Republicans also say that shortening the window for early voting will save the state money, and they further note that while the North Carolina law makes many changes to how the state conducts its elections, most of the major proposals — specifically voter ID and ending same-day registration — bring North Carolina in line with many other states. More than three-fifths of states currently have some kind of voter-ID law, and even more do not allow same-day registration. Not all states allow in-person early voting.
“While some will try to make this seem to be controversial, the simple reality is that requiring voters to provide a photo ID when they vote is a common-sense idea,” McCrory said in a statement. “This new law brings our state in line with a healthy majority of other states throughout the country.
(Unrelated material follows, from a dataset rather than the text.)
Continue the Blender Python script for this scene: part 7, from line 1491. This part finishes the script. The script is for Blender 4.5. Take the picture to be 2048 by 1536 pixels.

This common-sense safeguard is commonplace.”
A spokesman for the Democratic Governors Association called McCrory’s move “cynical” and said it will come back to haunt him.
“When he ran for governor, Pat McCrory pretended to be a moderate pragmatist,” said the spokesman, Danny Kanner. “Today, he proved that he’s just another cynical, ultra-conservative ideologue intent on disenfranchising voters who might not be inclined to vote Republican.”
While there is significant resistance to voter-ID laws on the left, polls generally show that Americans support them by large margins. Recent North Carolina polls and a Washington Post poll last year showed that nearly three-quarters of respondents support requiring voters to show photo ID.
The Justice Department has suggested it will fight the new law. North Carolina is no longer required to obtain pre-clearance from the department for such changes, after the Supreme Court struck down the formula used for determining which states and jurisdictions with a history of voter suppression need pre-clearance.
The Justice Department also is looking to challenge a new voter-ID law in Texas and has fought such a law in Florida.
The other big change in the law — a reduction in the number of early-voting days — could diminish Democrats’ historical advantage in early voting, which accounted for more than half of ballots cast in North Carolina last year.
But Republicans note that the law still requires the same number of hours of early voting — just over fewer days. County election officials can either extend hours on a given day or provide more early-voting locations.
Other provisions in the North Carolina law would ban paid registration drives, end straight-ticket voting (in which a voter can vote for all candidates of one party by making a single selection — another area in which Democrats benefit) and loosen restrictions on poll watchers who can challenge a voter’s eligibility.
The state legislature gave the law final approval in late July.
The changes come as the state has come under Republican control for the first time in more than a century. North Carolina’s legislature went Republican for the first time since 1898 after the 2010 election. McCrory then won in 2012, becoming the state’s first Republican governor since the early 1990s.